Keyla Çavdar on translating Nâzım Hikmet

Keyla Çavdar


on translating Nâzım Hikmet


Nâzım Hikmet has a special place in my heart that I hadn’t realized before. I was reintroduced to his poetry last spring through a translation class. I had never considered how strange it is to translate from your mother tongue, how cautious and intimate the experience is. There are definitely things that I find untranslatable, especially between Turkish and English, and Hikmet has a peculiar language of his own that I have not quite figured out how to define. It’s hard to let go of words that, to me, mean so much, and having to find those words in English can feel impossible from time to time.
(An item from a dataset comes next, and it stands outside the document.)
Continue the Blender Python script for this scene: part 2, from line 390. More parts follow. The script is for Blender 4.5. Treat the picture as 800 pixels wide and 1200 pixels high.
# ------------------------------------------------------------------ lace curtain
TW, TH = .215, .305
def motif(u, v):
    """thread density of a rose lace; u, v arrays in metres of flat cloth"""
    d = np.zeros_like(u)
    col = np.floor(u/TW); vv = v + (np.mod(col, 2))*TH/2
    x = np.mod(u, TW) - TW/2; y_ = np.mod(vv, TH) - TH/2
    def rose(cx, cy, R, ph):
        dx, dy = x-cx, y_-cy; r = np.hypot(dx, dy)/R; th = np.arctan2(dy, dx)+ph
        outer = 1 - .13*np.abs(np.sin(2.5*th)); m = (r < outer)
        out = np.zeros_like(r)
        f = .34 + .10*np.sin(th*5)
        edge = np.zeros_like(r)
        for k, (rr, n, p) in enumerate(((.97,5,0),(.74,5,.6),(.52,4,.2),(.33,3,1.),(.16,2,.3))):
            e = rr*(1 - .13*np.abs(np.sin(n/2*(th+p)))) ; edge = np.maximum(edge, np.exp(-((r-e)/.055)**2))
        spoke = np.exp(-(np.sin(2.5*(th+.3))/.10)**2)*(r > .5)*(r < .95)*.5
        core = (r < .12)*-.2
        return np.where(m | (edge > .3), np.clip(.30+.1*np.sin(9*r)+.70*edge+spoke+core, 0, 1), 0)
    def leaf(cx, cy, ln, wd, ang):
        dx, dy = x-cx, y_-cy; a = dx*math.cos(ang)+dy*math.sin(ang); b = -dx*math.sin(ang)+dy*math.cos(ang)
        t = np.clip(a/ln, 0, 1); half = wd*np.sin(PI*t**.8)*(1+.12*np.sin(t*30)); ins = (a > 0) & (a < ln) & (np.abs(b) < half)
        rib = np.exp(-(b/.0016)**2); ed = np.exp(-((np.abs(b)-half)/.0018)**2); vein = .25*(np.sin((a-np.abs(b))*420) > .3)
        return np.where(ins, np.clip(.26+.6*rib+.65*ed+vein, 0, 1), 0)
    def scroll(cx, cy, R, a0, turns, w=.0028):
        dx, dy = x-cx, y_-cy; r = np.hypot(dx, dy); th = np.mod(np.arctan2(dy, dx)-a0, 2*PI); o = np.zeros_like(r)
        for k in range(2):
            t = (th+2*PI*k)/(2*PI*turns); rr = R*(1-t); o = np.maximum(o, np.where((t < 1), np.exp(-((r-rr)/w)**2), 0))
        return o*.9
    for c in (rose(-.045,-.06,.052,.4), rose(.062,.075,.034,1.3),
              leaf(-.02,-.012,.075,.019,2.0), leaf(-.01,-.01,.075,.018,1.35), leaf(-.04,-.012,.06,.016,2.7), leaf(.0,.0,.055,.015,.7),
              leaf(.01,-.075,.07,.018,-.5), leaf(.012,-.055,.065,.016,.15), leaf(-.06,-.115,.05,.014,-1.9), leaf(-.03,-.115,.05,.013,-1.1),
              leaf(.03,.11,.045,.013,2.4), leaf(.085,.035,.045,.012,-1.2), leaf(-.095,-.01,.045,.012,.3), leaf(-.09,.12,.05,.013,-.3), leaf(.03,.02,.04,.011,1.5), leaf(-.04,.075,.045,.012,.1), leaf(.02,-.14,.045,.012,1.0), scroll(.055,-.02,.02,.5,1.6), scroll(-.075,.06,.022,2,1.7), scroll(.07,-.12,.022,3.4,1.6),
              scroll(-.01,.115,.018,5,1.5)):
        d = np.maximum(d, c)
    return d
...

In “I Would Like to Die Before You,” I wanted to get through the sensation of a daydream; how images can seem so real in your head yet they also feel so unattainable. It’s tough to stay loyal to the original as you can say things in Turkish with so little words sometimes, but in English things multiply. I love the part about the translucent pot on the stove, and I hope I was able to bring that image a little closer. In the end everything still seems untranslatable, but I think the in-between created through translation has a life of its own, and is constantly moving and changing.

about the author

Nâzım Hikmet (1902–1963) was a Turkish poet, playwright, and revolutionary figure. His political views and support for communism often landed him in jail, where he wrote much of his poetry. His poetry was looked to by much of Turkey’s youth as the poetry of the revolution. He is considered Turkey’s first modern poet and was influenced by the Russian Futurist movement. After being released from jail after starting a hunger strike, Hikmet moved to the Soviet Union.

about the translator

Keyla Çavdar is a student at the University of Pennsylvania studying English and fine arts. She was born and raised in Istanbul, Turkey, and moved to Philadelphia in 2014. She was reintroduced to revolutionary Turkish poet Nâzım Hikmet in Taije Silverman’s translation class in the spring of 2016; Hikmet’s poetry made it possible for her to understand not only the current political climate in Turkey, but also the implications of losing one’s country and language. Translation enabled her to dwell in the space between her mother tongue, Turkish, and her second language, English. Exploring the space between these languages brought about a consciousness of distance, which she writes about in Notes on the Afterlives.